▸ **DIRECTIONS**
What follows is a listing; restate every line of it word for word.

▸ **INFORMATION SUPPLIED**
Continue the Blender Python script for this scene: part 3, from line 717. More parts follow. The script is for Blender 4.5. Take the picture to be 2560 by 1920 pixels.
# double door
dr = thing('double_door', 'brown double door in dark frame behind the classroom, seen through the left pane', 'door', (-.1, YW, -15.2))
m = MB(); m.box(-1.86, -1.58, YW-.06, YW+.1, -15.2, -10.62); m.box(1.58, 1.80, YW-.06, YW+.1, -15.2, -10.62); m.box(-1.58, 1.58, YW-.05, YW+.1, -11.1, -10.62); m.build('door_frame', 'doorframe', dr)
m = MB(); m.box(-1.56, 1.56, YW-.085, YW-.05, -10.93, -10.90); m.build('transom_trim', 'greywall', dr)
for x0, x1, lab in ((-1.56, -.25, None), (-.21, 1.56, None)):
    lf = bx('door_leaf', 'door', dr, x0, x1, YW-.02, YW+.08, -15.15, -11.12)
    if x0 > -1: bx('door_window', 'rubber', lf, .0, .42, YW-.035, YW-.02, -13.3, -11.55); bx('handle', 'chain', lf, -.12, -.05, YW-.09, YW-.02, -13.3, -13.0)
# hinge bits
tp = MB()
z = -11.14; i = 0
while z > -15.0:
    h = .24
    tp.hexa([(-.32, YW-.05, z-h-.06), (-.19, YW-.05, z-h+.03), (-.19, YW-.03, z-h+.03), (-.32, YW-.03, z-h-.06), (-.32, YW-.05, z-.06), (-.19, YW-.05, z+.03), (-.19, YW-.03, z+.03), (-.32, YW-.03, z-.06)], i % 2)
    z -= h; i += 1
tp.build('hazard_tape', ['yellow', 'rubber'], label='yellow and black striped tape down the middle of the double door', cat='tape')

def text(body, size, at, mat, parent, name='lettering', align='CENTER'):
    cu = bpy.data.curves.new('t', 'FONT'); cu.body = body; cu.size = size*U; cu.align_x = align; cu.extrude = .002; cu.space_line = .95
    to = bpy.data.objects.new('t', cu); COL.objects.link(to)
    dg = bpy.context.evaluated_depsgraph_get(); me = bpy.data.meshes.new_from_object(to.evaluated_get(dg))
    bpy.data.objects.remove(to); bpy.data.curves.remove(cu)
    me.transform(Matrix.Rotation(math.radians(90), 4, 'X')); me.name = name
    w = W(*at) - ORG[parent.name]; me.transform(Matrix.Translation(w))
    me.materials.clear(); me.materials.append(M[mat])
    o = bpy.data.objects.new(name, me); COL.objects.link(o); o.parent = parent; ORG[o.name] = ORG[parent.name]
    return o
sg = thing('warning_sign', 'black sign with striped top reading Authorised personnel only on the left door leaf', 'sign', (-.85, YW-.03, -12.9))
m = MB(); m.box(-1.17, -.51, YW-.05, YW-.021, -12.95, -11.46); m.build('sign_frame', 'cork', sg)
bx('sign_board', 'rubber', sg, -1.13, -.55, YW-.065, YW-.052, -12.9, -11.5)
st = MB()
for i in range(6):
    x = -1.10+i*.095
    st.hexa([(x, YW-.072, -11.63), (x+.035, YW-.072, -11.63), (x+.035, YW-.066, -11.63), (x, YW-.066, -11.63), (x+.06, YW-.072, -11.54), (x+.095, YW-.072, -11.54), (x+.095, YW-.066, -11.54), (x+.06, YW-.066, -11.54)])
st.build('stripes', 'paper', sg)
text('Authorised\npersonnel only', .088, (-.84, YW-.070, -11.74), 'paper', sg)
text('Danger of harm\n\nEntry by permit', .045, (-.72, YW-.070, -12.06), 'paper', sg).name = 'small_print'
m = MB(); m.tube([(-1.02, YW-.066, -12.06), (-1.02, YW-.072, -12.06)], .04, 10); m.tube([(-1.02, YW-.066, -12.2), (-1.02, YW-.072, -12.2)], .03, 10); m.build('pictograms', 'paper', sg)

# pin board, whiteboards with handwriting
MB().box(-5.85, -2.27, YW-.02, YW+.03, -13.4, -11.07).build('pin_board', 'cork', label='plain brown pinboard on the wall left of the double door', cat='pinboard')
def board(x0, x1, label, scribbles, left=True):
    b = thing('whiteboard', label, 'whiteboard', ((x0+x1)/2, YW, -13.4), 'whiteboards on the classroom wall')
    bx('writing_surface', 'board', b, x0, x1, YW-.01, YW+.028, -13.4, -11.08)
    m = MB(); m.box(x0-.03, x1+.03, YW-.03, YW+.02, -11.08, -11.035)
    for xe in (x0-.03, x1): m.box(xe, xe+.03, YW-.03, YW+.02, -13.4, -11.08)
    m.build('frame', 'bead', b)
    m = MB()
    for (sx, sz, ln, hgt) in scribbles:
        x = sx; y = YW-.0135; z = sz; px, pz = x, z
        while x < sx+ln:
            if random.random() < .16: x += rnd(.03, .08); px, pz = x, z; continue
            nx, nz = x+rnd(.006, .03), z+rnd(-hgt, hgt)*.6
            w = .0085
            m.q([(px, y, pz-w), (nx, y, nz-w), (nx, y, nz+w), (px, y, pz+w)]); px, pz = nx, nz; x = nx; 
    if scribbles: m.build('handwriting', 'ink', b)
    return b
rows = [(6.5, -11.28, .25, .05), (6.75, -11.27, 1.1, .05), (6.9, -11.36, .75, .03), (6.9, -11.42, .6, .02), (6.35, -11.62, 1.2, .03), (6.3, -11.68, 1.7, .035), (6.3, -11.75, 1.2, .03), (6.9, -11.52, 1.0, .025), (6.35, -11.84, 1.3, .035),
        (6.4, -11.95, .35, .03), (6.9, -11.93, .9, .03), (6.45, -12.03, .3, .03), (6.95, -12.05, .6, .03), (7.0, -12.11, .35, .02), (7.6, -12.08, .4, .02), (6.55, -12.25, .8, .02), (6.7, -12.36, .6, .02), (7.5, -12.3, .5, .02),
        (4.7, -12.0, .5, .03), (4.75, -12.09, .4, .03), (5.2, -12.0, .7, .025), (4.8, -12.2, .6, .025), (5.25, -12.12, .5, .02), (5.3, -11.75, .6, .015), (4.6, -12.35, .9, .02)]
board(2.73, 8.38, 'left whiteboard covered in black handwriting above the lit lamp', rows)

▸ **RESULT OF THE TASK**
Continue the Blender Python script for this scene: part 3, from line 717. More parts follow. The script is for Blender 4.5. Take the picture to be 2560 by 1920 pixels.
# double door
dr = thing('double_door', 'brown double door in dark frame behind the classroom, seen through the left pane', 'door', (-.1, YW, -15.2))
m = MB(); m.box(-1.86, -1.58, YW-.06, YW+.1, -15.2, -10.62); m.box(1.58, 1.80, YW-.06, YW+.1, -15.2, -10.62); m.box(-1.58, 1.58, YW-.05, YW+.1, -11.1, -10.62); m.build('door_frame', 'doorframe', dr)
m = MB(); m.box(-1.56, 1.56, YW-.085, YW-.05, -10.93, -10.90); m.build('transom_trim', 'greywall', dr)
for x0, x1, lab in ((-1.56, -.25, None), (-.21, 1.56, None)):
    lf = bx('door_leaf', 'door', dr, x0, x1, YW-.02, YW+.08, -15.15, -11.12)
    if x0 > -1: bx('door_window', 'rubber', lf, .0, .42, YW-.035, YW-.02, -13.3, -11.55); bx('handle', 'chain', lf, -.12, -.05, YW-.09, YW-.02, -13.3, -13.0)
# hinge bits
tp = MB()
z = -11.14; i = 0
while z > -15.0:
    h = .24
    tp.hexa([(-.32, YW-.05, z-h-.06), (-.19, YW-.05, z-h+.03), (-.19, YW-.03, z-h+.03), (-.32, YW-.03, z-h-.06), (-.32, YW-.05, z-.06), (-.19, YW-.05, z+.03), (-.19, YW-.03, z+.03), (-.32, YW-.03, z-.06)], i % 2)
    z -= h; i += 1
tp.build('hazard_tape', ['yellow', 'rubber'], label='yellow and black striped tape down the middle of the double door', cat='tape')

def text(body, size, at, mat, parent, name='lettering', align='CENTER'):
    cu = bpy.data.curves.new('t', 'FONT'); cu.body = body; cu.size = size*U; cu.align_x = align; cu.extrude = .002; cu.space_line = .95
    to = bpy.data.objects.new('t', cu); COL.objects.link(to)
    dg = bpy.context.evaluated_depsgraph_get(); me = bpy.data.meshes.new_from_object(to.evaluated_get(dg))
    bpy.data.objects.remove(to); bpy.data.curves.remove(cu)
    me.transform(Matrix.Rotation(math.radians(90), 4, 'X')); me.name = name
    w = W(*at) - ORG[parent.name]; me.transform(Matrix.Translation(w))
    me.materials.clear(); me.materials.append(M[mat])
    o = bpy.data.objects.new(name, me); COL.objects.link(o); o.parent = parent; ORG[o.name] = ORG[parent.name]
    return o
sg = thing('warning_sign', 'black sign with striped top reading Authorised personnel only on the left door leaf', 'sign', (-.85, YW-.03, -12.9))
m = MB(); m.box(-1.17, -.51, YW-.05, YW-.021, -12.95, -11.46); m.build('sign_frame', 'cork', sg)
bx('sign_board', 'rubber', sg, -1.13, -.55, YW-.065, YW-.052, -12.9, -11.5)
st = MB()
for i in range(6):
    x = -1.10+i*.095
    st.hexa([(x, YW-.072, -11.63), (x+.035, YW-.072, -11.63), (x+.035, YW-.066, -11.63), (x, YW-.066, -11.63), (x+.06, YW-.072, -11.54), (x+.095, YW-.072, -11.54), (x+.095, YW-.066, -11.54), (x+.06, YW-.066, -11.54)])
st.build('stripes', 'paper', sg)
text('Authorised\npersonnel only', .088, (-.84, YW-.070, -11.74), 'paper', sg)
text('Danger of harm\n\nEntry by permit', .045, (-.72, YW-.070, -12.06), 'paper', sg).name = 'small_print'
m = MB(); m.tube([(-1.02, YW-.066, -12.06), (-1.02, YW-.072, -12.06)], .04, 10); m.tube([(-1.02, YW-.066, -12.2), (-1.02, YW-.072, -12.2)], .03, 10); m.build('pictograms', 'paper', sg)

# pin board, whiteboards with handwriting
MB().box(-5.85, -2.27, YW-.02, YW+.03, -13.4, -11.07).build('pin_board', 'cork', label='plain brown pinboard on the wall left of the double door', cat='pinboard')
def board(x0, x1, label, scribbles, left=True):
    b = thing('whiteboard', label, 'whiteboard', ((x0+x1)/2, YW, -13.4), 'whiteboards on the classroom wall')
    bx('writing_surface', 'board', b, x0, x1, YW-.01, YW+.028, -13.4, -11.08)
    m = MB(); m.box(x0-.03, x1+.03, YW-.03, YW+.02, -11.08, -11.035)
    for xe in (x0-.03, x1): m.box(xe, xe+.03, YW-.03, YW+.02, -13.4, -11.08)
    m.build('frame', 'bead', b)
    m = MB()
    for (sx, sz, ln, hgt) in scribbles:
        x = sx; y = YW-.0135; z = sz; px, pz = x, z
        while x < sx+ln:
            if random.random() < .16: x += rnd(.03, .08); px, pz = x, z; continue
            nx, nz = x+rnd(.006, .03), z+rnd(-hgt, hgt)*.6
            w = .0085
            m.q([(px, y, pz-w), (nx, y, nz-w), (nx, y, nz+w), (px, y, pz+w)]); px, pz = nx, nz; x = nx; 
    if scribbles: m.build('handwriting', 'ink', b)
    return b
rows = [(6.5, -11.28, .25, .05), (6.75, -11.27, 1.1, .05), (6.9, -11.36, .75, .03), (6.9, -11.42, .6, .02), (6.35, -11.62, 1.2, .03), (6.3, -11.68, 1.7, .035), (6.3, -11.75, 1.2, .03), (6.9, -11.52, 1.0, .025), (6.35, -11.84, 1.3, .035),
        (6.4, -11.95, .35, .03), (6.9, -11.93, .9, .03), (6.45, -12.03, .3, .03), (6.95, -12.05, .6, .03), (7.0, -12.11, .35, .02), (7.6, -12.08, .4, .02), (6.55, -12.25, .8, .02), (6.7, -12.36, .6, .02), (7.5, -12.3, .5, .02),
        (4.7, -12.0, .5, .03), (4.75, -12.09, .4, .03), (5.2, -12.0, .7, .025), (4.8, -12.2, .6, .025), (5.25, -12.12, .5, .02), (5.3, -11.75, .6, .015), (4.6, -12.35, .9, .02)]
board(2.73, 8.38, 'left whiteboard covered in black handwriting above the lit lamp', rows)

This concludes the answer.